Full Description
The five-month Battle of the Hürtgen Forest (September 1944-February 1945) cost the U.S. Army more than 34,000 casualties, a tremendous number, and yet historians have rarely given it the attention it deserves, lending it the epithet "the Forgotten Sacrifice." The reasons are clear. Not only was this one of the bloodiest and most disastrous U.S. campaigns of the war, its strategic importance was eclipsed twice over: first by Field Marshal Montgomery's Operation Market-Garden, which aimed to open a route of advance into Germany via the capture of a series of Dutch bridges, and second, by Germany's surprise attack in mid-December through the Ardennes in what became known as the Battle of the Bulge. This hard fought and well-earned Allied victory overshadowed the debacle that was occurring less than 20 miles to the north of the Ardennes.

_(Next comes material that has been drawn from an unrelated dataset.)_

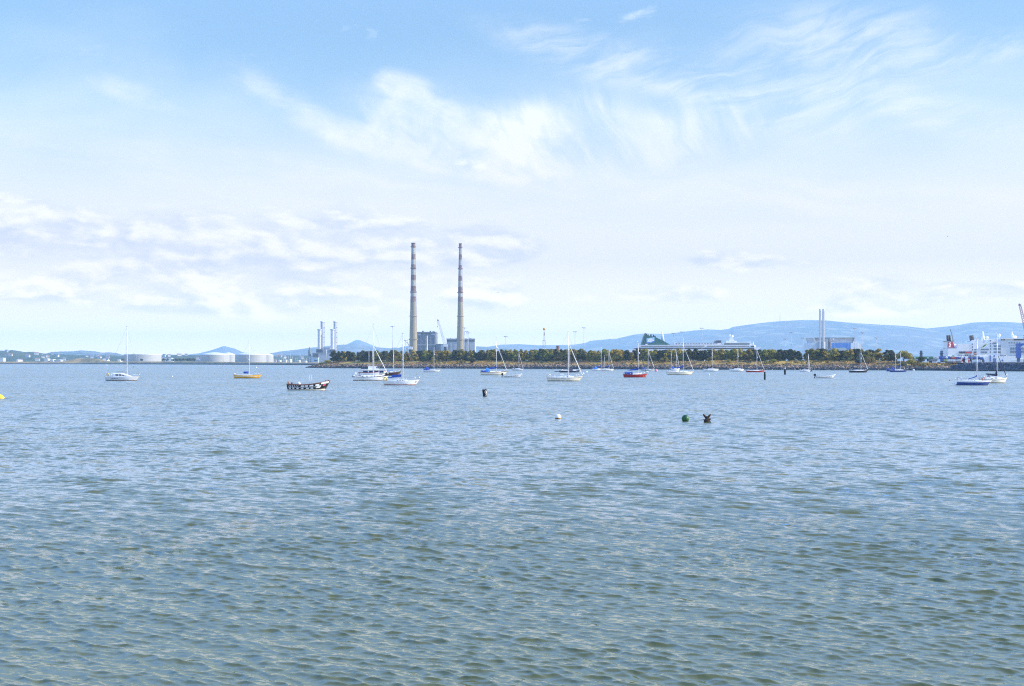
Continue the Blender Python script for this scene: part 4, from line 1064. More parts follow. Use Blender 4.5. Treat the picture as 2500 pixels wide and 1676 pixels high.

The 28th Infantry Division bore much of the pain in the Hürtgen Forest, losing 6,840 men killed, wounded, or missing. But despite these losses, the division played a crucial role in the broader Allied effort to repel the German forces in the region. Drawing on many first-hand accounts, The 28th Infantry Division in the Hürtgen Forest: Forgotten Sacrifice tells the story of the most gruelling and costly chapter of that supreme effort.